• Data records:

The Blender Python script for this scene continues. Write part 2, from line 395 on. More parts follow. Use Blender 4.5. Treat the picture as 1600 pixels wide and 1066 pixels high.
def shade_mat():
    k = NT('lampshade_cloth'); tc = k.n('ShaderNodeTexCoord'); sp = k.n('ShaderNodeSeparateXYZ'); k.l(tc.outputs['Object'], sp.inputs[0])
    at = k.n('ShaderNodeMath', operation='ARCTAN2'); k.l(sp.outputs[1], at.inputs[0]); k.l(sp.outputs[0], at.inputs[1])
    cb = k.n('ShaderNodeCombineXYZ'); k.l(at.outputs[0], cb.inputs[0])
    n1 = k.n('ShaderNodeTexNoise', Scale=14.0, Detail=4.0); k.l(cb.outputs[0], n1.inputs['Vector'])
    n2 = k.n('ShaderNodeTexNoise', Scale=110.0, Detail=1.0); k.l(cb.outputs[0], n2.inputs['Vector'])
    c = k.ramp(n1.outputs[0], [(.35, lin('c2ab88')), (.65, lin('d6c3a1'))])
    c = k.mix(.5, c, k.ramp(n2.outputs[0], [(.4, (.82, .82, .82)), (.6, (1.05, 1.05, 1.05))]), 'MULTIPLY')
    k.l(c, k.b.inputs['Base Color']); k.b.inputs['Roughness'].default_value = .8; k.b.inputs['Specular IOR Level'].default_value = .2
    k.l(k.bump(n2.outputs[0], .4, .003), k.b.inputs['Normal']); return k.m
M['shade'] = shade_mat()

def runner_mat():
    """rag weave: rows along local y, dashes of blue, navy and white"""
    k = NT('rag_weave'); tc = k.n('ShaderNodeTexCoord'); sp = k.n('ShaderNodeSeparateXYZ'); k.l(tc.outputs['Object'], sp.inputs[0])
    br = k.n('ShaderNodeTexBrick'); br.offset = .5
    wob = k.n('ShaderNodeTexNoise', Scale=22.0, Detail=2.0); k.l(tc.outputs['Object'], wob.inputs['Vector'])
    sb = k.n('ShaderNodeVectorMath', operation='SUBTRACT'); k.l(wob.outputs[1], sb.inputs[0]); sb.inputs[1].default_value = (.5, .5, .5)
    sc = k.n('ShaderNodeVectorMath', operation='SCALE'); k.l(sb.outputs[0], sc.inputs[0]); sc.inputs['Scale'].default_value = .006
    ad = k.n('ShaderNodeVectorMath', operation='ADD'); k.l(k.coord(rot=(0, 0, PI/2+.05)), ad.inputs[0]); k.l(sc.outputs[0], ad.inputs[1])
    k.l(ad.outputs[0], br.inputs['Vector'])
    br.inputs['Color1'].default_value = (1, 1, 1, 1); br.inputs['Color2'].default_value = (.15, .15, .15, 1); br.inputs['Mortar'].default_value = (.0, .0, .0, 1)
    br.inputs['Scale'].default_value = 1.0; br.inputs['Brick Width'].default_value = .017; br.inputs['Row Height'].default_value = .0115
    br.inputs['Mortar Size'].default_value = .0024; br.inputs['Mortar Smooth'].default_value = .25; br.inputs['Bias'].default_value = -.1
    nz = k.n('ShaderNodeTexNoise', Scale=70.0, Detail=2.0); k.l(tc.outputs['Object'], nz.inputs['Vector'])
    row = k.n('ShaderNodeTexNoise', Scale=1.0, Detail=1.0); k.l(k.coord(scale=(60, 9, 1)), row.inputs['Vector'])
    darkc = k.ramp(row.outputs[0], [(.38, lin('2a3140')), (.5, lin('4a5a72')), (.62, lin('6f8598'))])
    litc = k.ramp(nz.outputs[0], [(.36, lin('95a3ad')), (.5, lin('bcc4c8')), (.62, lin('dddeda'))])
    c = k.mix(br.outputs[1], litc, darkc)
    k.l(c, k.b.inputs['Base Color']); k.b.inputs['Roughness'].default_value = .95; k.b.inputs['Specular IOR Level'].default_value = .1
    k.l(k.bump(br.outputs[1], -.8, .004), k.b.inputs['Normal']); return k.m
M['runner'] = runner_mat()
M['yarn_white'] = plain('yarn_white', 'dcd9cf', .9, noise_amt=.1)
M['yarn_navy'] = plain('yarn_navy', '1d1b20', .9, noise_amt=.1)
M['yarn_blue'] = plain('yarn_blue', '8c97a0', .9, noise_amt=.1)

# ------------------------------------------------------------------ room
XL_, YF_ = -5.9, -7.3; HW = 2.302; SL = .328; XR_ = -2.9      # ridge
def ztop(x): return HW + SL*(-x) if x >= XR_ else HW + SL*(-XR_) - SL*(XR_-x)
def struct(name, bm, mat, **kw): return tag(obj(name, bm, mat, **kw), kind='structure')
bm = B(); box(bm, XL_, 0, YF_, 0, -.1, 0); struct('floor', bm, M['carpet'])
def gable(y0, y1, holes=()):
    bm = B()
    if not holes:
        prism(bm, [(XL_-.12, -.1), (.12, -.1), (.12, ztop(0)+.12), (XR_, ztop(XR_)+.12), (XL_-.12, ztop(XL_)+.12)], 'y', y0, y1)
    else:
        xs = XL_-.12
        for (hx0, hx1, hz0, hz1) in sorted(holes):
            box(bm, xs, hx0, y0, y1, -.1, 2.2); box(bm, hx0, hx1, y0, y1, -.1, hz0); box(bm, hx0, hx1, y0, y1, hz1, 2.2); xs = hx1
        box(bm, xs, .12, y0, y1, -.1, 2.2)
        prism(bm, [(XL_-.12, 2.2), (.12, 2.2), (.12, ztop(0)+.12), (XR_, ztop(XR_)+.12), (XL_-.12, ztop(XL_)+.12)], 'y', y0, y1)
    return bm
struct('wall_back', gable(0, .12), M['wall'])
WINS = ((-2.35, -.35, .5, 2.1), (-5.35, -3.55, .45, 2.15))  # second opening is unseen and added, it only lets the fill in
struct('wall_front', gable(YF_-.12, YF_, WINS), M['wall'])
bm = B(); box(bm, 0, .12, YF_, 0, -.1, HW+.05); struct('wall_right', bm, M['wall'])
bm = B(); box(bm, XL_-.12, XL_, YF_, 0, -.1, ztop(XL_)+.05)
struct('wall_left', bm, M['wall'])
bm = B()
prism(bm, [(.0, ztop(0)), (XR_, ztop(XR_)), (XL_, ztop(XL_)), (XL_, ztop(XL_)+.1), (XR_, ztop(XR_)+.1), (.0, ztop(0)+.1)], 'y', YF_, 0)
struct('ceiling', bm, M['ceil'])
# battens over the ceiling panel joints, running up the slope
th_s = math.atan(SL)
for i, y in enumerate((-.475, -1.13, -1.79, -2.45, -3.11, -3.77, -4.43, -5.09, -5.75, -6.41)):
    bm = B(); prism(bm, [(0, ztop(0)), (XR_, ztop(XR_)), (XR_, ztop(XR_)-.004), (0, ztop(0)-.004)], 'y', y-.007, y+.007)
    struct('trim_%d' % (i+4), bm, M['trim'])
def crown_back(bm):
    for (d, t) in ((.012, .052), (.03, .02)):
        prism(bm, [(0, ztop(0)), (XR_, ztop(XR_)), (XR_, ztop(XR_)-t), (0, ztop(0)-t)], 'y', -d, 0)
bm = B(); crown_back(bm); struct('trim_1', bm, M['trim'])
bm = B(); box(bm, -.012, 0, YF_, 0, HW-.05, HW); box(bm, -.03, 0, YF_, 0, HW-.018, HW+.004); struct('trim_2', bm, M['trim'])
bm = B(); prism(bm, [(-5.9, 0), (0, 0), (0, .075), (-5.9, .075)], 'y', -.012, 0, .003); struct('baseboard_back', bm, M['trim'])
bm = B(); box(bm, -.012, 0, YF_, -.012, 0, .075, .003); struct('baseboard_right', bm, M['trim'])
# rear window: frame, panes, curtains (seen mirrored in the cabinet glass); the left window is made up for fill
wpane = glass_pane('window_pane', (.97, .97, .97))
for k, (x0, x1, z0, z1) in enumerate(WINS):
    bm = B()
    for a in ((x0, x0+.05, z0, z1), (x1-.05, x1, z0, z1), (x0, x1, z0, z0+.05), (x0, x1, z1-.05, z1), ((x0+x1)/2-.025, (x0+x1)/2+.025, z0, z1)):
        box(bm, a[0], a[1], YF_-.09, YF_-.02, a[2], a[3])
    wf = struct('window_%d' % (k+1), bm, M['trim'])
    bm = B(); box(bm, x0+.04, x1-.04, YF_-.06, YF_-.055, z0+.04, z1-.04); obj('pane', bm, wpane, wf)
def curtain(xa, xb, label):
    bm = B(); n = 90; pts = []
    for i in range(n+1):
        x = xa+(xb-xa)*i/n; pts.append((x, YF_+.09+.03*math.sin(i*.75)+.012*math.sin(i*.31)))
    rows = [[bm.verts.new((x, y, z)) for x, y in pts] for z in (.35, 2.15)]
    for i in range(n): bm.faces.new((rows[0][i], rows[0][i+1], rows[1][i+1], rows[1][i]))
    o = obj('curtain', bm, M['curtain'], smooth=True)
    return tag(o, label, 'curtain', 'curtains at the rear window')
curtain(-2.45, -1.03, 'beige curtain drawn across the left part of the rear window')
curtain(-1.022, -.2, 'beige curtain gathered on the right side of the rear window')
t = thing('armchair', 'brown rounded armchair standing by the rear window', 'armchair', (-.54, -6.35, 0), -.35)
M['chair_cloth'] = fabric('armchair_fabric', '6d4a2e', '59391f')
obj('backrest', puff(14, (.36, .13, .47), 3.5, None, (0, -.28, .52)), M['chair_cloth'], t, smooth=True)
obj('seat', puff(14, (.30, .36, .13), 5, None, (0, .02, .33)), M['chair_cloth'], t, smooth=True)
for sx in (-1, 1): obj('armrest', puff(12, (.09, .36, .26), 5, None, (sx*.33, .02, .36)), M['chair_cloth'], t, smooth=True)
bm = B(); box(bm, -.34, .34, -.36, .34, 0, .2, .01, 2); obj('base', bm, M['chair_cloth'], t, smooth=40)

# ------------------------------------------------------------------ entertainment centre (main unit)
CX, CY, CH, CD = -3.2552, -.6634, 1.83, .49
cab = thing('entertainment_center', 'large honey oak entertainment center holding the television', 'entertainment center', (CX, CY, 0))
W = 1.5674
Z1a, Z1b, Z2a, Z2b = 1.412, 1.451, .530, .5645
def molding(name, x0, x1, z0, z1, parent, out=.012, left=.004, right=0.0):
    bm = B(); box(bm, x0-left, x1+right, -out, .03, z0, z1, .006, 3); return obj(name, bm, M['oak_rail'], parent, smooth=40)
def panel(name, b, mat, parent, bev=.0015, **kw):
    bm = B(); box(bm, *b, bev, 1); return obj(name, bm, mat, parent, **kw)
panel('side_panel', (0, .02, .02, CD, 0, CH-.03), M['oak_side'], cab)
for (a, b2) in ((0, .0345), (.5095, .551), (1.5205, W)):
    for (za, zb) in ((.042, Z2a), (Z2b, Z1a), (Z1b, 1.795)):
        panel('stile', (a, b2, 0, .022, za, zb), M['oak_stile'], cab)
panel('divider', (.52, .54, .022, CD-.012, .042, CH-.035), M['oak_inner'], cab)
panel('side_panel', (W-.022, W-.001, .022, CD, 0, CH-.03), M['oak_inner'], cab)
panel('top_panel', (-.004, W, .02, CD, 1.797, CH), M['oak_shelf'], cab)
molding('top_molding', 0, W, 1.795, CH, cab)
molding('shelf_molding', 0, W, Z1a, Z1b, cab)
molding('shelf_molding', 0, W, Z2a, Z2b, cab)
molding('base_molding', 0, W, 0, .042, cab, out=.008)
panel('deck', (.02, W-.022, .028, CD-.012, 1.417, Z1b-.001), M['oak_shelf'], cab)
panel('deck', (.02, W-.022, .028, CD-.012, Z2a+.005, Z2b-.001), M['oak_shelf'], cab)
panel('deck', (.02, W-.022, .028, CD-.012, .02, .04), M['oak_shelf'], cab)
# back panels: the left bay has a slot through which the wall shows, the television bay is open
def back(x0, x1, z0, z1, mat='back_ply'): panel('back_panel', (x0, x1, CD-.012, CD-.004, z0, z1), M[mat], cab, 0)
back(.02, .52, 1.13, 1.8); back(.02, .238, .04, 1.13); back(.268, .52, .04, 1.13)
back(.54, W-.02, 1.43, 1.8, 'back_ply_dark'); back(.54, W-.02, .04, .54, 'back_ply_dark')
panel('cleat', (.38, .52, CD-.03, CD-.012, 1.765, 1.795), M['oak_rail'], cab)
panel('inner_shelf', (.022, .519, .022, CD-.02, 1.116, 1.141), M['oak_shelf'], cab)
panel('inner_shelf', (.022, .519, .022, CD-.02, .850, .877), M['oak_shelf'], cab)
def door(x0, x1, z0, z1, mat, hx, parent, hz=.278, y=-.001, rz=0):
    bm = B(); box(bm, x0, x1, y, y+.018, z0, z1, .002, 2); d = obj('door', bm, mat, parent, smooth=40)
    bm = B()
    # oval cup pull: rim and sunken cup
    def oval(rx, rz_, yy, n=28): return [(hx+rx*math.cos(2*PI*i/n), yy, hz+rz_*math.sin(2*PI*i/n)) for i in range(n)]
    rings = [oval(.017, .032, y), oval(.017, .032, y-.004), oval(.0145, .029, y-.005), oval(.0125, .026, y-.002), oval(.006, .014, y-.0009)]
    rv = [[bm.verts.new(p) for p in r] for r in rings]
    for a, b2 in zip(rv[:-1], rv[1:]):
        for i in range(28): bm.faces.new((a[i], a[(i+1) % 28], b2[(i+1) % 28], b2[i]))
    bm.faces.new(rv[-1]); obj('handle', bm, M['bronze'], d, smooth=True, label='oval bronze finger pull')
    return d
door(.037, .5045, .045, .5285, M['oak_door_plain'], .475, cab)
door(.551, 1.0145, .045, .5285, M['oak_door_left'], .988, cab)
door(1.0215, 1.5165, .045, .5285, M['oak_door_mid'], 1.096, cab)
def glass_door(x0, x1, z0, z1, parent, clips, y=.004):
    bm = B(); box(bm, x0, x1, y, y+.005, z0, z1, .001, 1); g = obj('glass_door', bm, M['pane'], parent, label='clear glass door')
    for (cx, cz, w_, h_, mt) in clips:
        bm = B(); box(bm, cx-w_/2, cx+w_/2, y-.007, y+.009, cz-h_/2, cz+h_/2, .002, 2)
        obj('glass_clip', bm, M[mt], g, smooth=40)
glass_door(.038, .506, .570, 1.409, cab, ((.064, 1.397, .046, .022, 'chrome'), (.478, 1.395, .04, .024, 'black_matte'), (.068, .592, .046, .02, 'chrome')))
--
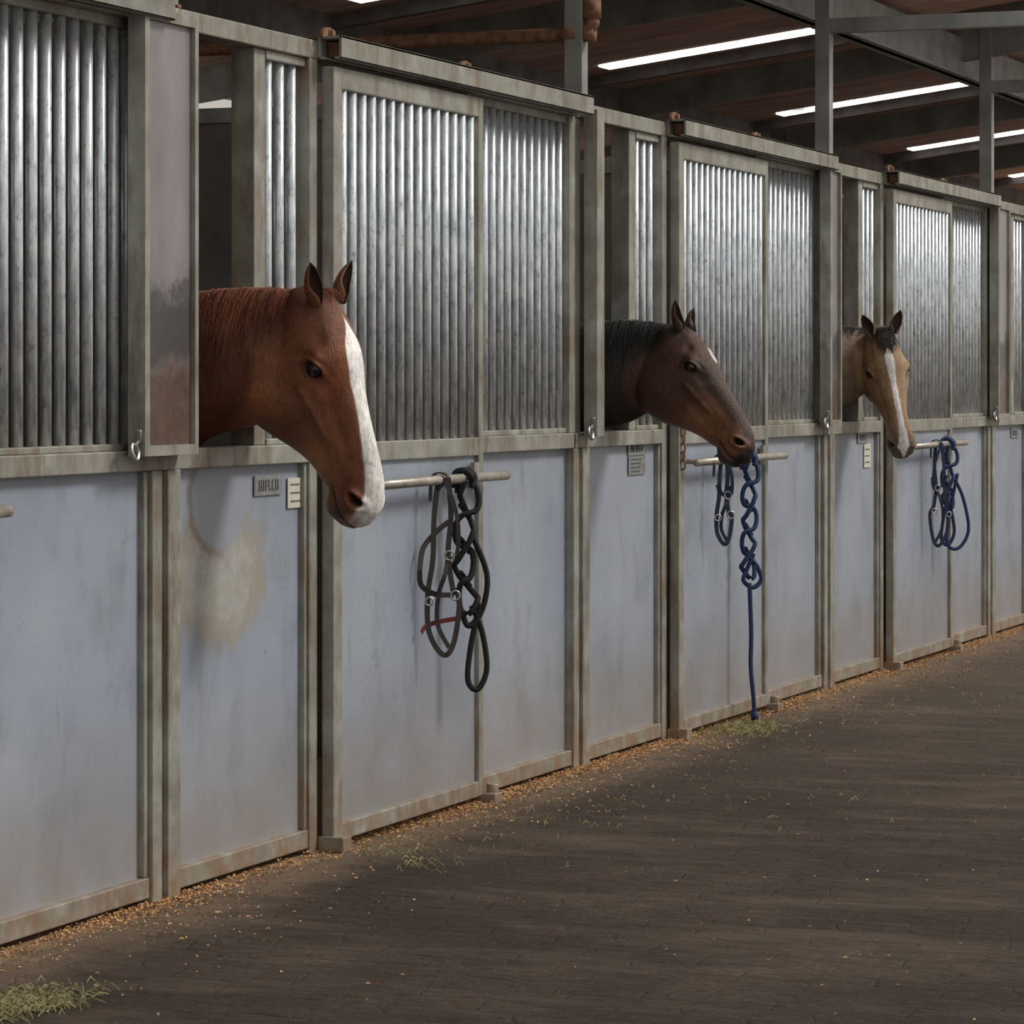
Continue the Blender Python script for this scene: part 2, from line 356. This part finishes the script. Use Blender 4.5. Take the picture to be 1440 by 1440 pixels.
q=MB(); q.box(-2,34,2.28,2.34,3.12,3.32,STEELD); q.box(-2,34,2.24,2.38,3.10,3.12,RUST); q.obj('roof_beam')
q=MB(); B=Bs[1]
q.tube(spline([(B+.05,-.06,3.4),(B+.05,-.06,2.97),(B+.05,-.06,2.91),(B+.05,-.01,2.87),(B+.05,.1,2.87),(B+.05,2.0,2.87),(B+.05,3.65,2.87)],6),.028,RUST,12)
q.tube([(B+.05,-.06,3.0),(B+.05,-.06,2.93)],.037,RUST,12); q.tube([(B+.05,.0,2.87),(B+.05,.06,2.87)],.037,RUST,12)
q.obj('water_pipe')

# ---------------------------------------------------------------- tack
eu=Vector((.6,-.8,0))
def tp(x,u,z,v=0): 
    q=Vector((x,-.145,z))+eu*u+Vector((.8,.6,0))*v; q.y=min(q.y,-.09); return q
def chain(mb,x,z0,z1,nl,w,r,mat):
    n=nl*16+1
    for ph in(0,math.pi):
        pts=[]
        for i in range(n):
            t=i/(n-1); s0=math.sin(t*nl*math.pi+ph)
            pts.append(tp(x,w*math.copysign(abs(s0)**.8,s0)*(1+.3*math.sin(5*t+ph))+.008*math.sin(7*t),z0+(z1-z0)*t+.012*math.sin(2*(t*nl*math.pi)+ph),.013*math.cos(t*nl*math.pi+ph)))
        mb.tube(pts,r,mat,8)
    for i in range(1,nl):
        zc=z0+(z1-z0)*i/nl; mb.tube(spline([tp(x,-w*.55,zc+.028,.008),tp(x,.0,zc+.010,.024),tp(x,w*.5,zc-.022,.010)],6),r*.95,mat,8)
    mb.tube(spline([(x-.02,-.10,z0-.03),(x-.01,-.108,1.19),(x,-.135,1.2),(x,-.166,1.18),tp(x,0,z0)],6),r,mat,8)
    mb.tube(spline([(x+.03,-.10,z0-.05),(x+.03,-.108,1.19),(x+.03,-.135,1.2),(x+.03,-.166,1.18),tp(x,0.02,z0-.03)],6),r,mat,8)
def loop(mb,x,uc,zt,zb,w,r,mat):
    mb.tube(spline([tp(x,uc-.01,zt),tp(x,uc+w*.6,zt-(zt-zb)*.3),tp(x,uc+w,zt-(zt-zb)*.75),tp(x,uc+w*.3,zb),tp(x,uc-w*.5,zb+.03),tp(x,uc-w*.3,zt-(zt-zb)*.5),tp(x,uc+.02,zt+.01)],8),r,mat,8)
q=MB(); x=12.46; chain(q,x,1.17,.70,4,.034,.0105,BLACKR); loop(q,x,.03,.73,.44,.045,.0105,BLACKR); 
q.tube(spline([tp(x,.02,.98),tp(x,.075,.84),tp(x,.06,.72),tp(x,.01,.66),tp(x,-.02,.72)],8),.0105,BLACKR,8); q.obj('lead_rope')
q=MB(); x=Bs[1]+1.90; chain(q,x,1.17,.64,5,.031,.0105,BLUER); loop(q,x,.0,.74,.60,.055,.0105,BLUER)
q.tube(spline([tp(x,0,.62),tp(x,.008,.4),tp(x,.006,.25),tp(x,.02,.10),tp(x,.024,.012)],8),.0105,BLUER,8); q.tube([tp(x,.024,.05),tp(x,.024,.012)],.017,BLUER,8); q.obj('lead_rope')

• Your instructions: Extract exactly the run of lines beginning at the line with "The Blender Python script for this scene continues." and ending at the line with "M['shade'] = shade_mat()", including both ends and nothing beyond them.

• Result of the task:
The Blender Python script for this scene continues. Write part 2, from line 395 on. More parts follow. Use Blender 4.5. Treat the picture as 1600 pixels wide and 1066 pixels high.
def shade_mat():
    k = NT('lampshade_cloth'); tc = k.n('ShaderNodeTexCoord'); sp = k.n('ShaderNodeSeparateXYZ'); k.l(tc.outputs['Object'], sp.inputs[0])
    at = k.n('ShaderNodeMath', operation='ARCTAN2'); k.l(sp.outputs[1], at.inputs[0]); k.l(sp.outputs[0], at.inputs[1])
    cb = k.n('ShaderNodeCombineXYZ'); k.l(at.outputs[0], cb.inputs[0])
    n1 = k.n('ShaderNodeTexNoise', Scale=14.0, Detail=4.0); k.l(cb.outputs[0], n1.inputs['Vector'])
    n2 = k.n('ShaderNodeTexNoise', Scale=110.0, Detail=1.0); k.l(cb.outputs[0], n2.inputs['Vector'])
    c = k.ramp(n1.outputs[0], [(.35, lin('c2ab88')), (.65, lin('d6c3a1'))])
    c = k.mix(.5, c, k.ramp(n2.outputs[0], [(.4, (.82, .82, .82)), (.6, (1.05, 1.05, 1.05))]), 'MULTIPLY')
    k.l(c, k.b.inputs['Base Color']); k.b.inputs['Roughness'].default_value = .8; k.b.inputs['Specular IOR Level'].default_value = .2
    k.l(k.bump(n2.outputs[0], .4, .003), k.b.inputs['Normal']); return k.m
M['shade'] = shade_mat()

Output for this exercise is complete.